Requirements
Filter the listing below, copying every line in which the word "script" appears.

Given data
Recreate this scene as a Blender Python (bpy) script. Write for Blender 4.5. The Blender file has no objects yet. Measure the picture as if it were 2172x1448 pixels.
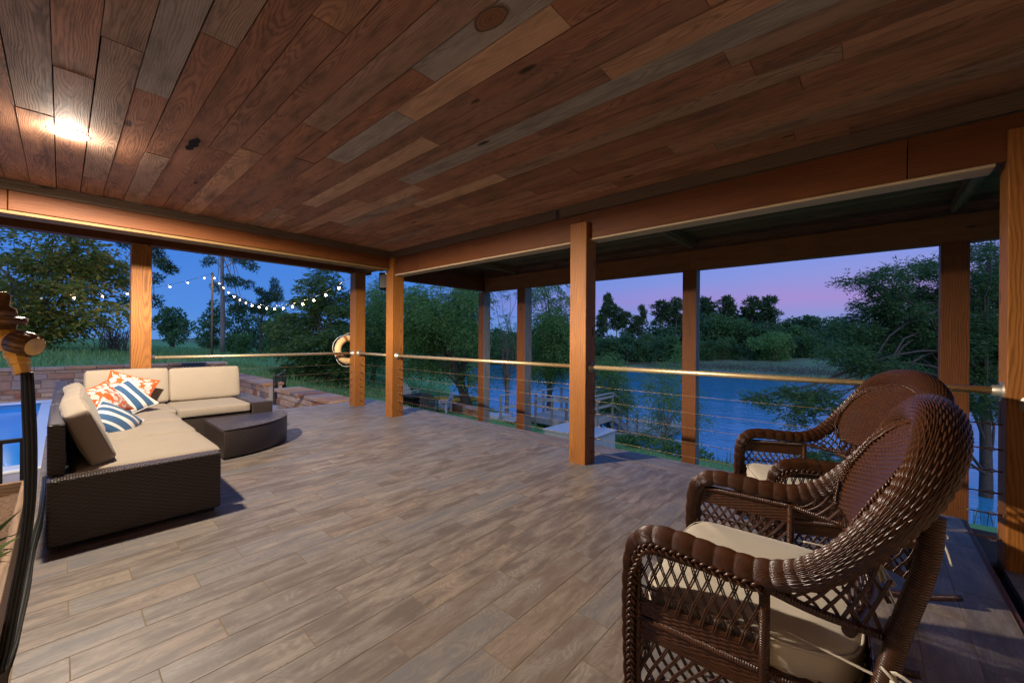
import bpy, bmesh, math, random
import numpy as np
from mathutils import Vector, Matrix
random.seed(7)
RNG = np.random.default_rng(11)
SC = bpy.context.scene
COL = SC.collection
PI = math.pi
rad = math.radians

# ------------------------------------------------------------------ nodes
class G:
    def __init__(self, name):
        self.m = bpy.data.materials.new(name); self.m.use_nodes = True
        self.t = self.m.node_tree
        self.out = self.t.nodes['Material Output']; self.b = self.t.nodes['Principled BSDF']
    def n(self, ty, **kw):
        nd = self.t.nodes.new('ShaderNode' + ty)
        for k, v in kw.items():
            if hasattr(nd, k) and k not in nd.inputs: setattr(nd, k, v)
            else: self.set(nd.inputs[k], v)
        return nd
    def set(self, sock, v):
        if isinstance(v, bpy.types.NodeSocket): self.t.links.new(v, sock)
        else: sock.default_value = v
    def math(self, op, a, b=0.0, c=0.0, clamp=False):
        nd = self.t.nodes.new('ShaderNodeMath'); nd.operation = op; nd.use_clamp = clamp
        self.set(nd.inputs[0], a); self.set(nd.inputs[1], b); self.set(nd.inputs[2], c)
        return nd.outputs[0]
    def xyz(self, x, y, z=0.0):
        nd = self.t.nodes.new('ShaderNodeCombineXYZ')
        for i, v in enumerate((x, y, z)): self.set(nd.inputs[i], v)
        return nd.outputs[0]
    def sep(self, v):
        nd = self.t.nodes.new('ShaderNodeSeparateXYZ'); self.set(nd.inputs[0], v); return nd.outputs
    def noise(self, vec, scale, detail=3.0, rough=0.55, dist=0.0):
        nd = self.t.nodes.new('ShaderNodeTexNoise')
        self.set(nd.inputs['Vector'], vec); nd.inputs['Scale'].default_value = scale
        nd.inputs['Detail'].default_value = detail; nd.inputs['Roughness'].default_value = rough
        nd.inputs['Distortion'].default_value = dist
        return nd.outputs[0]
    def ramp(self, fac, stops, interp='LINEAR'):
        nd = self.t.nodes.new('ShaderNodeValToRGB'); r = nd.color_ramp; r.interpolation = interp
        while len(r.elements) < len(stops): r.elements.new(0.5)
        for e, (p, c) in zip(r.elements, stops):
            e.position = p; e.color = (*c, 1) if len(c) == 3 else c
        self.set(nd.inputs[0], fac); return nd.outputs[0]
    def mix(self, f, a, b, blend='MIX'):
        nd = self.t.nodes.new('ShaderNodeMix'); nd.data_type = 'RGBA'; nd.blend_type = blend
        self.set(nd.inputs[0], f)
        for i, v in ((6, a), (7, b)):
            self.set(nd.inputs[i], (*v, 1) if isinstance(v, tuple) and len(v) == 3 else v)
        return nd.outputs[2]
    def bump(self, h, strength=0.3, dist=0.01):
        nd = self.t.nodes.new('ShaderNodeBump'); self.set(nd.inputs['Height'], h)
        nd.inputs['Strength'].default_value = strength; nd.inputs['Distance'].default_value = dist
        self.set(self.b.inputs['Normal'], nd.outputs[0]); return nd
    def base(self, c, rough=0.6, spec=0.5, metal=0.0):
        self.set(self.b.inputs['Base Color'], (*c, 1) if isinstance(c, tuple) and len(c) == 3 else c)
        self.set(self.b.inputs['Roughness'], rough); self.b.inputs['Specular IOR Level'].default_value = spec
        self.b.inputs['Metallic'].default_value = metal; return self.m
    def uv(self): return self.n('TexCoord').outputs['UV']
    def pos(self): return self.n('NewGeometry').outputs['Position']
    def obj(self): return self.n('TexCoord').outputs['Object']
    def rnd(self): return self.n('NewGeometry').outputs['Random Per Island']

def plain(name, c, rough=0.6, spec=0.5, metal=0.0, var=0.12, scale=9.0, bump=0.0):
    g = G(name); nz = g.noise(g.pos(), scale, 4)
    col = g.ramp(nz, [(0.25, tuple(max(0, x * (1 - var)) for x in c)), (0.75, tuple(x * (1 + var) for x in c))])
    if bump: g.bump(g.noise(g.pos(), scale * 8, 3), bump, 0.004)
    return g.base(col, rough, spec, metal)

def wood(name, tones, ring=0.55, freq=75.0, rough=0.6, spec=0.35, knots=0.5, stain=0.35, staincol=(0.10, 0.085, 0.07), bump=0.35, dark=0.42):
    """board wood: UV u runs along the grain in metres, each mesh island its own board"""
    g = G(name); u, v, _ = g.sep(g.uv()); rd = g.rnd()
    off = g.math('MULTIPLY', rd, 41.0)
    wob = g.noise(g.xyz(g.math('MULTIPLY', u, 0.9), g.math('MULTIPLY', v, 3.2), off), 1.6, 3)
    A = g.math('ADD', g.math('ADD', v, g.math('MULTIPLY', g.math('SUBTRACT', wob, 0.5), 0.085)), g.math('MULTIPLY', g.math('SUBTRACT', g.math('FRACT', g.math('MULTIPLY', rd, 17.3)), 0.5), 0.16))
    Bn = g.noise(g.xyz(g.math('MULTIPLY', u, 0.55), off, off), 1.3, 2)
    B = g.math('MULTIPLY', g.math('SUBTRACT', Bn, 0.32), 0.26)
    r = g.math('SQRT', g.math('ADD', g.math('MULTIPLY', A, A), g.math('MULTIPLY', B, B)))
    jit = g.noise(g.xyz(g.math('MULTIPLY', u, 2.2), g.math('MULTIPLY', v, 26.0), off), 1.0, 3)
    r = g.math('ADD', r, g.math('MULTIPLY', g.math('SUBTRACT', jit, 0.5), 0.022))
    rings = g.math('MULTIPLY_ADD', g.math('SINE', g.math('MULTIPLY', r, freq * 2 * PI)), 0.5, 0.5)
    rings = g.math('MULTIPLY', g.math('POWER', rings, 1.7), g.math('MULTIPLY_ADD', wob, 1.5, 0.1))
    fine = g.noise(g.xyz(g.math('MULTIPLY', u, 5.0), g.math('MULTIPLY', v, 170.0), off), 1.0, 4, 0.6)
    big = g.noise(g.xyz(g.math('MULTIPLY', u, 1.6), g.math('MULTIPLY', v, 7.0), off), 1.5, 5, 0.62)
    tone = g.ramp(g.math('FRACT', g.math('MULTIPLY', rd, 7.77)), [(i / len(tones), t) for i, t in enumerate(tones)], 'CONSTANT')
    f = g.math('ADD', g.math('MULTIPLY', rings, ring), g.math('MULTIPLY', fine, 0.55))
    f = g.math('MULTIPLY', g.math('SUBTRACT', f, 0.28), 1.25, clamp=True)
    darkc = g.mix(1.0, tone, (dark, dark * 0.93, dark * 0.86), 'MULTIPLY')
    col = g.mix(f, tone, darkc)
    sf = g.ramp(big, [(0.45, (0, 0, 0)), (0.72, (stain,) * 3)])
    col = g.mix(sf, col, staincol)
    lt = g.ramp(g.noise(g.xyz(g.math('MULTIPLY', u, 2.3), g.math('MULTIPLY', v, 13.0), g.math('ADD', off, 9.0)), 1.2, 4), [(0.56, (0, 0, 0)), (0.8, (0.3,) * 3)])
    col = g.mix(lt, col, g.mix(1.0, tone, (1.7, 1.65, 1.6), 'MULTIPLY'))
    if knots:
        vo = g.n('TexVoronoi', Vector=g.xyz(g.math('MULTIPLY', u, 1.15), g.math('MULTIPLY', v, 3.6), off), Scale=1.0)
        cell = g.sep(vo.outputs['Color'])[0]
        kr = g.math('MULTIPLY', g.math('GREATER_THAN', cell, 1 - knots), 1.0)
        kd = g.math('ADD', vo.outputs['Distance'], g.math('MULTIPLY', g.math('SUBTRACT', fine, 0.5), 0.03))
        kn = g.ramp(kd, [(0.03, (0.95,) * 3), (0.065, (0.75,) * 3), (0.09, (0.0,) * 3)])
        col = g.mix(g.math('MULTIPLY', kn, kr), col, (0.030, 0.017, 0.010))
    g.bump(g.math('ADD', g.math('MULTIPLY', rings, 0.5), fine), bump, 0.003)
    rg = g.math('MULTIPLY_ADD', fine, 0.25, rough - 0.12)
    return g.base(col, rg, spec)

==

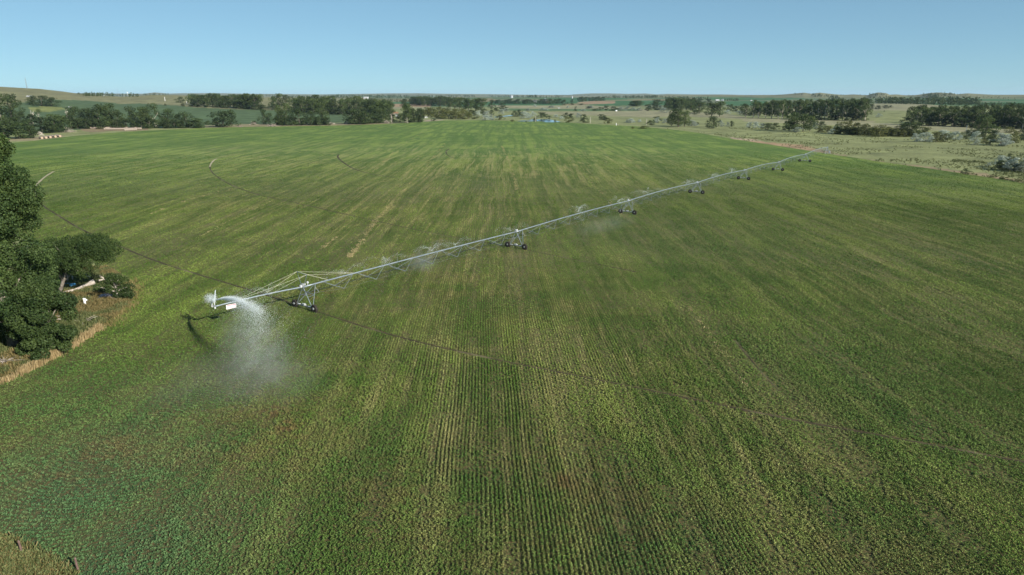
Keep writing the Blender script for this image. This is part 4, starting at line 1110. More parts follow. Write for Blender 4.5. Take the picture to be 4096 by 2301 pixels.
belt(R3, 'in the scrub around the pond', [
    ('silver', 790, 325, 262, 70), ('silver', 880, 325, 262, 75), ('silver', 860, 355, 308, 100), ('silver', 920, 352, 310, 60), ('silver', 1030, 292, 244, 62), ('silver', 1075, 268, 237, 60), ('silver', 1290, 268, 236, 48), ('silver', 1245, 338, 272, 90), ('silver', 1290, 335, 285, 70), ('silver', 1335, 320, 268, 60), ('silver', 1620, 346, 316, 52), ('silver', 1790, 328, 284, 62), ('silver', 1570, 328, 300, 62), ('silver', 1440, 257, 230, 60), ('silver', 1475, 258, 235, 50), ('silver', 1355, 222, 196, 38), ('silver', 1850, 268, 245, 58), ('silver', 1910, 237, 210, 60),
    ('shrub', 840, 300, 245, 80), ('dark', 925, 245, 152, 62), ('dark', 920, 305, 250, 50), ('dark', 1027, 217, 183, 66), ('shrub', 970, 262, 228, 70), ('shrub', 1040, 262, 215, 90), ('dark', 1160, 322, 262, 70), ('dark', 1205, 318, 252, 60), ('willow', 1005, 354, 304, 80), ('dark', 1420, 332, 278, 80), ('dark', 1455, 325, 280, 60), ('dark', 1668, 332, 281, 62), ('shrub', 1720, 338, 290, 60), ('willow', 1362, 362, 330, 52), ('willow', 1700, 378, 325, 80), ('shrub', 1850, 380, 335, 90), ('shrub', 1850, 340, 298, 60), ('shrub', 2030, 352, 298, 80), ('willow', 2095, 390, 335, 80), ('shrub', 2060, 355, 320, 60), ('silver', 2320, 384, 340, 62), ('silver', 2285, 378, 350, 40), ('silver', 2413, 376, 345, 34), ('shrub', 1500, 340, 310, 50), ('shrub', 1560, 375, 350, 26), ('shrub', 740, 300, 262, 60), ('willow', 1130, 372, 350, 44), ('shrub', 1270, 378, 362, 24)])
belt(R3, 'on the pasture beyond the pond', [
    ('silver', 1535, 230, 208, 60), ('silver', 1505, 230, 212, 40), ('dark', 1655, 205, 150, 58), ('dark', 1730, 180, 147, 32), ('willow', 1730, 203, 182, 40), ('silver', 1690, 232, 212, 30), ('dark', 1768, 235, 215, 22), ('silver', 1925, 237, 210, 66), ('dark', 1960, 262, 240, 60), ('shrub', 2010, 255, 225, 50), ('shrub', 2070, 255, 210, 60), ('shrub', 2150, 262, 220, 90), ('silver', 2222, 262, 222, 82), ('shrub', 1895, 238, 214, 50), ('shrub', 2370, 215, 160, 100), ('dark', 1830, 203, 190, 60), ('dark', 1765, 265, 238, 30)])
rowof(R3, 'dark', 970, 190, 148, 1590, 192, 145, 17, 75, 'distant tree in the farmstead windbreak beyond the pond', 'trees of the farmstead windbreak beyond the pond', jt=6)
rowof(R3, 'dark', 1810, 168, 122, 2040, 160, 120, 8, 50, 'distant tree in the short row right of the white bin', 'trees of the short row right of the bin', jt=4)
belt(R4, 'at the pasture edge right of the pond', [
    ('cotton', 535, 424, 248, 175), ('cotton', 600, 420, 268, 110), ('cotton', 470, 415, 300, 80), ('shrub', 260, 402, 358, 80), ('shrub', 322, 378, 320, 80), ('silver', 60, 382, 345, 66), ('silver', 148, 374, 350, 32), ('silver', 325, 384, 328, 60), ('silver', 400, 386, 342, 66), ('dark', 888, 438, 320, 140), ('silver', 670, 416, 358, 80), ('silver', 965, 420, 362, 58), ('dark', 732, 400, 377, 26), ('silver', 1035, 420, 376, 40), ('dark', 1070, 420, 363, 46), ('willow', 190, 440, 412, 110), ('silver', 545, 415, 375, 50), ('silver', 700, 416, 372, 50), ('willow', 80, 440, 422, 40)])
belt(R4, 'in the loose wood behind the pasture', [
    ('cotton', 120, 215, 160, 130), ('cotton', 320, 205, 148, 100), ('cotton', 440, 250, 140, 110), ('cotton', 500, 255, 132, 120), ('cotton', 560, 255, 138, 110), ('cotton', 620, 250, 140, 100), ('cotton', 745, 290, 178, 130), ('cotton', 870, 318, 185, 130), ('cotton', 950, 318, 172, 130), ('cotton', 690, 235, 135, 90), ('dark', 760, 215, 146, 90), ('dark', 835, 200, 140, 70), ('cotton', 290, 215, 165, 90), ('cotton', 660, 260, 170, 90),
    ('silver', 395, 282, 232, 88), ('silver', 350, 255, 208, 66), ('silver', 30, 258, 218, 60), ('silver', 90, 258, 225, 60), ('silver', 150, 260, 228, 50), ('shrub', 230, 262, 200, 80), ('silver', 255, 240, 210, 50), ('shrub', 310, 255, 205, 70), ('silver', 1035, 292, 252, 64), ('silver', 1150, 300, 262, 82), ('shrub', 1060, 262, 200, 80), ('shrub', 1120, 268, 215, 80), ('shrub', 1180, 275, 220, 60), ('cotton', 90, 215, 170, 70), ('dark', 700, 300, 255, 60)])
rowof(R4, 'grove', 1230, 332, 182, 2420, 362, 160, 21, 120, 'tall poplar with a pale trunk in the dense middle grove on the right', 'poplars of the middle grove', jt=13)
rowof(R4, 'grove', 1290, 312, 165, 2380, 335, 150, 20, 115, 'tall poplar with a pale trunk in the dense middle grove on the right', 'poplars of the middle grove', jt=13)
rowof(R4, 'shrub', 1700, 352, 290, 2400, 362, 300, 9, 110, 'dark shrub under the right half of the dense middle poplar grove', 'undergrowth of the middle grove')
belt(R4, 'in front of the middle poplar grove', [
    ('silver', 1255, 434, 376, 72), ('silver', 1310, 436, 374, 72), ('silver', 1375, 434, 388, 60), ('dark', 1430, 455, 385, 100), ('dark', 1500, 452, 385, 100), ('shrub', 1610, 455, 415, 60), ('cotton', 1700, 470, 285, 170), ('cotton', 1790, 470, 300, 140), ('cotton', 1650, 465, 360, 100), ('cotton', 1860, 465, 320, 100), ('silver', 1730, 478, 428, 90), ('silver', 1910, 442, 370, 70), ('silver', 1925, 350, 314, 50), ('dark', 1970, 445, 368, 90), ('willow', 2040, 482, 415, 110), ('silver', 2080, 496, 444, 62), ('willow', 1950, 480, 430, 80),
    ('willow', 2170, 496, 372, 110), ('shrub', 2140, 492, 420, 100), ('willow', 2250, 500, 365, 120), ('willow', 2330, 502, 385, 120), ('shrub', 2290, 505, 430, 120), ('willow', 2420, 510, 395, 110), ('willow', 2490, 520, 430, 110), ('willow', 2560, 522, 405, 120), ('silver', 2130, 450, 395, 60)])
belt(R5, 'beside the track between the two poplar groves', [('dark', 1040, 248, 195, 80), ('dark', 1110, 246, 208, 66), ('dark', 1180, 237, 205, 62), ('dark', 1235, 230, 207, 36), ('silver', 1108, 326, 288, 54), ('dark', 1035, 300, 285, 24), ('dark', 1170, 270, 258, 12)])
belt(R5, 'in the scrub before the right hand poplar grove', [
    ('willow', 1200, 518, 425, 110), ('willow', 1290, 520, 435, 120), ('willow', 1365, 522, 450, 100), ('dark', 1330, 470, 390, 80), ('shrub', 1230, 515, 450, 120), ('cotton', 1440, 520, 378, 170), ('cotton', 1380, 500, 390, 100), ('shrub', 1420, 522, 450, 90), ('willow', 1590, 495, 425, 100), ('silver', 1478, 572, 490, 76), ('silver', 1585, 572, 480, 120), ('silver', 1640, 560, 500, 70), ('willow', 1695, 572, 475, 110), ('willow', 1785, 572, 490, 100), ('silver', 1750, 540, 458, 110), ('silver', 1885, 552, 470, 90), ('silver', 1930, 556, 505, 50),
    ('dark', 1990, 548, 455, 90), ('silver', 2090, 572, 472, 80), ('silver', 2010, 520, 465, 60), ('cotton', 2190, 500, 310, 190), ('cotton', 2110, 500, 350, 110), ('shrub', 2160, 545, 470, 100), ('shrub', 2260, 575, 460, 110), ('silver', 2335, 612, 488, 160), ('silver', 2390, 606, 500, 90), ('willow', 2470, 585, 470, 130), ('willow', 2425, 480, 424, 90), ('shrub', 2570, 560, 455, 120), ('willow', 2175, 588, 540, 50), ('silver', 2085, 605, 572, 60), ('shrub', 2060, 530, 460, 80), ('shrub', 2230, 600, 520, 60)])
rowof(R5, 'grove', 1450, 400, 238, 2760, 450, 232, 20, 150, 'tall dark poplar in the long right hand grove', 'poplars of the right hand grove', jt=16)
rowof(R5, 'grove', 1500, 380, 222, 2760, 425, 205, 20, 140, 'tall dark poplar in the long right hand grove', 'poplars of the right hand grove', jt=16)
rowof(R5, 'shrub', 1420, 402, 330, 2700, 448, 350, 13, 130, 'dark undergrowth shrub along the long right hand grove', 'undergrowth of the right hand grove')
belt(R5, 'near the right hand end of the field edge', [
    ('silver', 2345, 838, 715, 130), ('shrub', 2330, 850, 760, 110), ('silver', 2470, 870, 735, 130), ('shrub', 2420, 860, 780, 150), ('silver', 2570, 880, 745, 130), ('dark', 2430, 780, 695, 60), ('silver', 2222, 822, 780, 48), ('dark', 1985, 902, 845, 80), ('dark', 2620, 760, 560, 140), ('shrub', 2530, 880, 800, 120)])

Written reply
Recreate this scene as a Blender Python (bpy) script. Write for Blender 4.5. The Blender file has no objects yet. Measure the picture as if it were 2172x1448 pixels.
Keep writing the Blender script for this image. This is part 4, starting at line 1110. More parts follow. Write for Blender 4.5. Take the picture to be 4096 by 2301 pixels.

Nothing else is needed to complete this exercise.